November 21, 2018/Cordros Update
EQUITIES
- Gains from the previous session were wiped off, as the ASI shed 0.78% to 31,969.79 points, following loses across major Industrial Goods and Banking stocks.
- Against that backdrop, the Month-to-Date and Year-to-Date losses increased to 1.53% and 16.40% respectively.
- On sectoral performance, losses across the Industrial (-2.58%) and Banking (-1.55%) indices offset gains in the Oil & Gas (+1.10%), Insurance (+0.26%), and Consumer Goods (+0.18%) indices. Notable stocks include DANGCEM (-1.72%), GUARANTY (-2.98%), MOBIL (10.00%), PRESTIGE (9.84%) and INTBREW (+1.82%), respectively.
- Market breadth was negative with 22 losers and 10 gainers, led by with the loser chart led by UNITYBNK (-8.60%) and MOBIL (+10.00%) respectively.

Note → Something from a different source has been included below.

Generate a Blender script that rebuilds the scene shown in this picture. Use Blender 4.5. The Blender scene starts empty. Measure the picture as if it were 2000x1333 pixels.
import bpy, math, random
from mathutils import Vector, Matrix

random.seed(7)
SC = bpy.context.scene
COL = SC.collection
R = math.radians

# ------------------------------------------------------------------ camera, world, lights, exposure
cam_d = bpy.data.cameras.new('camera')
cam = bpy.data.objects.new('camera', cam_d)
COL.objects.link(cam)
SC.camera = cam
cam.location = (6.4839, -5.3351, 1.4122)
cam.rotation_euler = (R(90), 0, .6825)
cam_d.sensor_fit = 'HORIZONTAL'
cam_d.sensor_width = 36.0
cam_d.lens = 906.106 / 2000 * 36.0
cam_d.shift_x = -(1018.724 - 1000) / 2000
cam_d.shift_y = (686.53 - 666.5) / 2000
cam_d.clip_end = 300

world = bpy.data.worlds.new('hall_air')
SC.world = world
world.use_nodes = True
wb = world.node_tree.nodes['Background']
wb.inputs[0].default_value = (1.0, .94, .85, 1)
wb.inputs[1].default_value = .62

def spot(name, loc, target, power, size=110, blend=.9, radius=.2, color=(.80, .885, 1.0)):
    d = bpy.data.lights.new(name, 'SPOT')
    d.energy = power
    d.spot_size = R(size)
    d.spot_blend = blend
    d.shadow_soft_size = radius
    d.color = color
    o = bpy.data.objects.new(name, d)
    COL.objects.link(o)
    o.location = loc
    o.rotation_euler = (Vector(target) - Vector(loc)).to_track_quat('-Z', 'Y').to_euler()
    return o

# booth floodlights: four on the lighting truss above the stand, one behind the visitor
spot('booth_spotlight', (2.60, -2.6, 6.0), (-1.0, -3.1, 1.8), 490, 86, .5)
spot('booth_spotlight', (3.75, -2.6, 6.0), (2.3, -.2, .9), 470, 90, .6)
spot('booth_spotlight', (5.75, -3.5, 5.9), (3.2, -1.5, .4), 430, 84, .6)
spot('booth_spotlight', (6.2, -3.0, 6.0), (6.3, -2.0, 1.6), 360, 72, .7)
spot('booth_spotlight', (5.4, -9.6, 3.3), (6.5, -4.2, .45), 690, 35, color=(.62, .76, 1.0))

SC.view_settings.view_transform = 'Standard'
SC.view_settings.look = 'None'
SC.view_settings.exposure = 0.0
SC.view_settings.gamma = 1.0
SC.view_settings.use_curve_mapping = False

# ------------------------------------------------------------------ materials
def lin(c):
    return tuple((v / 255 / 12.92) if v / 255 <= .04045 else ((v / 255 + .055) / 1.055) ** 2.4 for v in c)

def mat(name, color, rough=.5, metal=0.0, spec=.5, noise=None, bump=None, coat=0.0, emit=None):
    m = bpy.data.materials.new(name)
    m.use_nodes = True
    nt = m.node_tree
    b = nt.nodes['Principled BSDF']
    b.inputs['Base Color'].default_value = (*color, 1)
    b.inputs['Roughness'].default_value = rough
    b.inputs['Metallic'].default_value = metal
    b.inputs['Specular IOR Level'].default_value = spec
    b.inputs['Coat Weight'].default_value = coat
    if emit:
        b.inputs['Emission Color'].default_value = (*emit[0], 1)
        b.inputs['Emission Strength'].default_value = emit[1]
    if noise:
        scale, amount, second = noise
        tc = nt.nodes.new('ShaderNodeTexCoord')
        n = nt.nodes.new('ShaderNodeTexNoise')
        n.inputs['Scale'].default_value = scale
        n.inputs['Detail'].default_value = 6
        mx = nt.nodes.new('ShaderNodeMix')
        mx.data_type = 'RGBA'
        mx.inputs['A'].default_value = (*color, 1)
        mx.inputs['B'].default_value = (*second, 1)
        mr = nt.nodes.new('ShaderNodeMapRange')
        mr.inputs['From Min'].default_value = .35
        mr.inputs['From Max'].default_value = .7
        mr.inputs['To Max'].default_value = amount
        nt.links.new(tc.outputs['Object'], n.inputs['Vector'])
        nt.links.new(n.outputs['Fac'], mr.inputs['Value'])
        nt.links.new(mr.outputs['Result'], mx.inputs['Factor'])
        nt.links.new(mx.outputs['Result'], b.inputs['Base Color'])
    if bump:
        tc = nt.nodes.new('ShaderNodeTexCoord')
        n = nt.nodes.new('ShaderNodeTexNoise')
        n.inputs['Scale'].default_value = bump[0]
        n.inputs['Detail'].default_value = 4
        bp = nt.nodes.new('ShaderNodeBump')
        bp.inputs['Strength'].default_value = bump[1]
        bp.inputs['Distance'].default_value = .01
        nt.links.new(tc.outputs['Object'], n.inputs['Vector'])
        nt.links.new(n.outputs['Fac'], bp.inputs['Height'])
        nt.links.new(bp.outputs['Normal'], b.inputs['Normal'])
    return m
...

Total volume and value of trades surged by 60.5% and 95.0% to 237.75 million units and NGN3.50 billion, respectively, exchanged in 3,359 deals.
- We reiterate our negative outlook for the equities market in the short to medium term, amidst political concerns ahead of the 2019 elections, and the absence of a positive market trigger. However, positive macroeconomic fundamentals remain supportive of recovery in the long term
CURRENCY
- The naira weekend against the US dollar by 0.16% to NGN364.26 at the I&E window, while it was flat at NGN364 in the parallel market. Total turnover in the IEW grew by 19% to USD129.06 million with trades consummated within the NGN356.00-NGN364.75/USD band.
FIXED INCOME AND MONEY MARKET
- The overnight lending rate moderated by 16 bps, closing at 10.67%, amidst still healthy liquidity.
- Proceedings in the NTB market were bearish, as average yield rose by 2 bps to 14.02%. There were selloffs across the mid (+2 bps), and long (+7 bps) segments, with yields on the 106DTM (+22 bps) and 253DTM (+55 bps) bills expanding, respectively. Conversely, demand for the 50DTM (-21 bps) bill led to yield contraction at the short (-2 bps) end of the curve.
- Sentiments in the bond market, were mixed as average yield closed flat at 15.40%. Yields contracted at the short (-1 bp) and long (-1 bp) ends of the curve, driven by demand for the JUN-2019 (+-7 bps) and MAR-2036 (-2 bps) bonds, respectively. On the flip side, a selloff of the JAN-2026 (+4 bps) bond, led to yield expansion at the mid (+1 bp) segment. The results of today’s primary auction had not yet been released at the time of writing.